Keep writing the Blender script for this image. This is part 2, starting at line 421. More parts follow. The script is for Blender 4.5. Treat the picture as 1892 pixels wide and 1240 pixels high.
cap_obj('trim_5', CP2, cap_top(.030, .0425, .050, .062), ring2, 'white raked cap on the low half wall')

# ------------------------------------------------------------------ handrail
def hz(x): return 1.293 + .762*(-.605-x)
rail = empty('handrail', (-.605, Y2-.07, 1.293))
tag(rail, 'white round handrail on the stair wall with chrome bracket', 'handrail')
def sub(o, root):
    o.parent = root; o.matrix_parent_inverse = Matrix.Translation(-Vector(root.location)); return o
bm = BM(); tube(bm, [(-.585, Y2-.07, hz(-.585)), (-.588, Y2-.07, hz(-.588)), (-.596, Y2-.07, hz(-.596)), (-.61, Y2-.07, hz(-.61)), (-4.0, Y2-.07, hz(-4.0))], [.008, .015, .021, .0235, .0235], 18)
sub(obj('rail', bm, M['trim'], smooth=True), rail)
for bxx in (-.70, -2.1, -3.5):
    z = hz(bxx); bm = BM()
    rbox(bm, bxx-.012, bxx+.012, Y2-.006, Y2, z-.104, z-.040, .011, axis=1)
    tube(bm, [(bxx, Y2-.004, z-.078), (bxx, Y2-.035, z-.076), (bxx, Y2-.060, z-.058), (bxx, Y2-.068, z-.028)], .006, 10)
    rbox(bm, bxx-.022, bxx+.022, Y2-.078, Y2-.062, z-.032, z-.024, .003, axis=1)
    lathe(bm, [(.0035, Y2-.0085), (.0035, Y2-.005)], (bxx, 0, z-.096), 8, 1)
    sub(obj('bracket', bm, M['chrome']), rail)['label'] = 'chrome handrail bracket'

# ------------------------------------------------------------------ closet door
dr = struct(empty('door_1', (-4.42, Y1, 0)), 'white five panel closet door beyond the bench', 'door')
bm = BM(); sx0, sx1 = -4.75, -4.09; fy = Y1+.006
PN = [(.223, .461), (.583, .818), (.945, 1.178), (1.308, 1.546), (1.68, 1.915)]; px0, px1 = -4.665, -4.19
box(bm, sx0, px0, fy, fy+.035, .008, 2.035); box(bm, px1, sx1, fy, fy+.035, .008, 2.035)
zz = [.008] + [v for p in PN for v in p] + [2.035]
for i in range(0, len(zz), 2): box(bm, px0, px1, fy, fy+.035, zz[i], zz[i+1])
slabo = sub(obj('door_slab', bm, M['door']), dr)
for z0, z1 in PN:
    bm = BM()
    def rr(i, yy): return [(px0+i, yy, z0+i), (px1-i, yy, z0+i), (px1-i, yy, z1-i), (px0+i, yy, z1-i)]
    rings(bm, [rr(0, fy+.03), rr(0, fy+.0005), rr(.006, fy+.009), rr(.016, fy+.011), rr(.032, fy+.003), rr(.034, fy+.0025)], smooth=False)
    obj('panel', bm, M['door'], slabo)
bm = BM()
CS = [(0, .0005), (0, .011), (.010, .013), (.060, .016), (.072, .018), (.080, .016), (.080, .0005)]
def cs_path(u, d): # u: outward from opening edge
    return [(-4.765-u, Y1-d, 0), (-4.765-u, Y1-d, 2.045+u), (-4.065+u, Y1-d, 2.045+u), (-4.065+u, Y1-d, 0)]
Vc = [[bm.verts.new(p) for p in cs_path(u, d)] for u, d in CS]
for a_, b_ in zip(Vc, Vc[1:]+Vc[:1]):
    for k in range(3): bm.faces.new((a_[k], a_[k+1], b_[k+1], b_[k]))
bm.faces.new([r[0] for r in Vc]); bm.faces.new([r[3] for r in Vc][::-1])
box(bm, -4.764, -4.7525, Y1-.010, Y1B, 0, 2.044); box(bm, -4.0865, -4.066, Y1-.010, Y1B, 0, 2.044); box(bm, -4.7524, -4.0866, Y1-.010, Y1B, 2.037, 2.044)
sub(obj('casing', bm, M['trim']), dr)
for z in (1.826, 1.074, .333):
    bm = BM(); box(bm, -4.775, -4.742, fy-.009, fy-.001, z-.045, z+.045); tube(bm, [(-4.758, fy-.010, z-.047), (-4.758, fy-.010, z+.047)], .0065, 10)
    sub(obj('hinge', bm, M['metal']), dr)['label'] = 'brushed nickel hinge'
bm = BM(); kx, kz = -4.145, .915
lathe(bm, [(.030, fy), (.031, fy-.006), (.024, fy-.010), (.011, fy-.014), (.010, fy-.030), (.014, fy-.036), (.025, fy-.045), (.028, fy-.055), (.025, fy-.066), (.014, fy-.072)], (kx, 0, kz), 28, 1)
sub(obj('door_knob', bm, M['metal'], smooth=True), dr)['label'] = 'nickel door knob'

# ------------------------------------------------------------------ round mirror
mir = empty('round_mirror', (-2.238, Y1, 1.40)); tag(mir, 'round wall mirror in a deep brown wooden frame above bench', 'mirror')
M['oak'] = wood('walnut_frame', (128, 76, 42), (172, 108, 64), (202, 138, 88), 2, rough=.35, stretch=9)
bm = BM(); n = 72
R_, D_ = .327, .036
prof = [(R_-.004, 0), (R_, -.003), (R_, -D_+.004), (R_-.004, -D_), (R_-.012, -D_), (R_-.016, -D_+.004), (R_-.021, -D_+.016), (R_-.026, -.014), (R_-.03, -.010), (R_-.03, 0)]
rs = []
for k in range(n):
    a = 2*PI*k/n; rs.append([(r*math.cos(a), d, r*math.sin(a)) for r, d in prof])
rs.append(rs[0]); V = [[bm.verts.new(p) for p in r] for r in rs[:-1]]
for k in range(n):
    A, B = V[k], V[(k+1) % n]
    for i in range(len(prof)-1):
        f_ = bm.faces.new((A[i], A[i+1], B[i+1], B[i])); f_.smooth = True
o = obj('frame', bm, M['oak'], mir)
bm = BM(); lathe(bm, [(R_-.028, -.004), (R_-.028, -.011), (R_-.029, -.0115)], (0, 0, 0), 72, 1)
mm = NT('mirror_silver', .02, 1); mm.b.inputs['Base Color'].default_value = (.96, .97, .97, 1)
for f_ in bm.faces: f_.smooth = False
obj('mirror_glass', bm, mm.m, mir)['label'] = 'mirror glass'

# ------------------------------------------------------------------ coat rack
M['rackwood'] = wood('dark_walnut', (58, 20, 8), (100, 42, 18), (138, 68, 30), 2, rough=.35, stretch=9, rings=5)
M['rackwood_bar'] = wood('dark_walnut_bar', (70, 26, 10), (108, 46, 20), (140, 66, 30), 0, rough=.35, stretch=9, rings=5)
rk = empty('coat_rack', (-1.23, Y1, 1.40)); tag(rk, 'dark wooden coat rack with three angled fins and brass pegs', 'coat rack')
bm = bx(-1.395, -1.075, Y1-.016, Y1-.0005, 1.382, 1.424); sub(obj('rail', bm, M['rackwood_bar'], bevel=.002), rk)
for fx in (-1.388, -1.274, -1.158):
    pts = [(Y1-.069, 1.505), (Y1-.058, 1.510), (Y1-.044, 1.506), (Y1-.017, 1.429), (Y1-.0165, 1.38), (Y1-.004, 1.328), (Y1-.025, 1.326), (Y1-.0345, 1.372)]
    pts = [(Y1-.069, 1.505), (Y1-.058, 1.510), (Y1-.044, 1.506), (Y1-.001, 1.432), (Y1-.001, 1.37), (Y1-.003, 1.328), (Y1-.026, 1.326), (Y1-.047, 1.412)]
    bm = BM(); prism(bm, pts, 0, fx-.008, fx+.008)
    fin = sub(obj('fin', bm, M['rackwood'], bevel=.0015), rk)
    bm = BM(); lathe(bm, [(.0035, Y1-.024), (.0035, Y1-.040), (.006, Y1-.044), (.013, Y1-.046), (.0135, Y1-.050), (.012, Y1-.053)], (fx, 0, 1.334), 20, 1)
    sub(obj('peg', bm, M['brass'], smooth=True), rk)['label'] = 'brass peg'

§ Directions
Return the lines above precisely as they appear, beginning at the first line and ending at the line with "sub(obj('bracket', bm, M['chrome']), rail)['label']", and nothing after it.

§ Full solution
Keep writing the Blender script for this image. This is part 2, starting at line 421. More parts follow. The script is for Blender 4.5. Treat the picture as 1892 pixels wide and 1240 pixels high.
cap_obj('trim_5', CP2, cap_top(.030, .0425, .050, .062), ring2, 'white raked cap on the low half wall')

# ------------------------------------------------------------------ handrail
def hz(x): return 1.293 + .762*(-.605-x)
rail = empty('handrail', (-.605, Y2-.07, 1.293))
tag(rail, 'white round handrail on the stair wall with chrome bracket', 'handrail')
def sub(o, root):
    o.parent = root; o.matrix_parent_inverse = Matrix.Translation(-Vector(root.location)); return o
bm = BM(); tube(bm, [(-.585, Y2-.07, hz(-.585)), (-.588, Y2-.07, hz(-.588)), (-.596, Y2-.07, hz(-.596)), (-.61, Y2-.07, hz(-.61)), (-4.0, Y2-.07, hz(-4.0))], [.008, .015, .021, .0235, .0235], 18)
sub(obj('rail', bm, M['trim'], smooth=True), rail)
for bxx in (-.70, -2.1, -3.5):
    z = hz(bxx); bm = BM()
    rbox(bm, bxx-.012, bxx+.012, Y2-.006, Y2, z-.104, z-.040, .011, axis=1)
    tube(bm, [(bxx, Y2-.004, z-.078), (bxx, Y2-.035, z-.076), (bxx, Y2-.060, z-.058), (bxx, Y2-.068, z-.028)], .006, 10)
    rbox(bm, bxx-.022, bxx+.022, Y2-.078, Y2-.062, z-.032, z-.024, .003, axis=1)
    lathe(bm, [(.0035, Y2-.0085), (.0035, Y2-.005)], (bxx, 0, z-.096), 8, 1)
    sub(obj('bracket', bm, M['chrome']), rail)['label'] = 'chrome handrail bracket'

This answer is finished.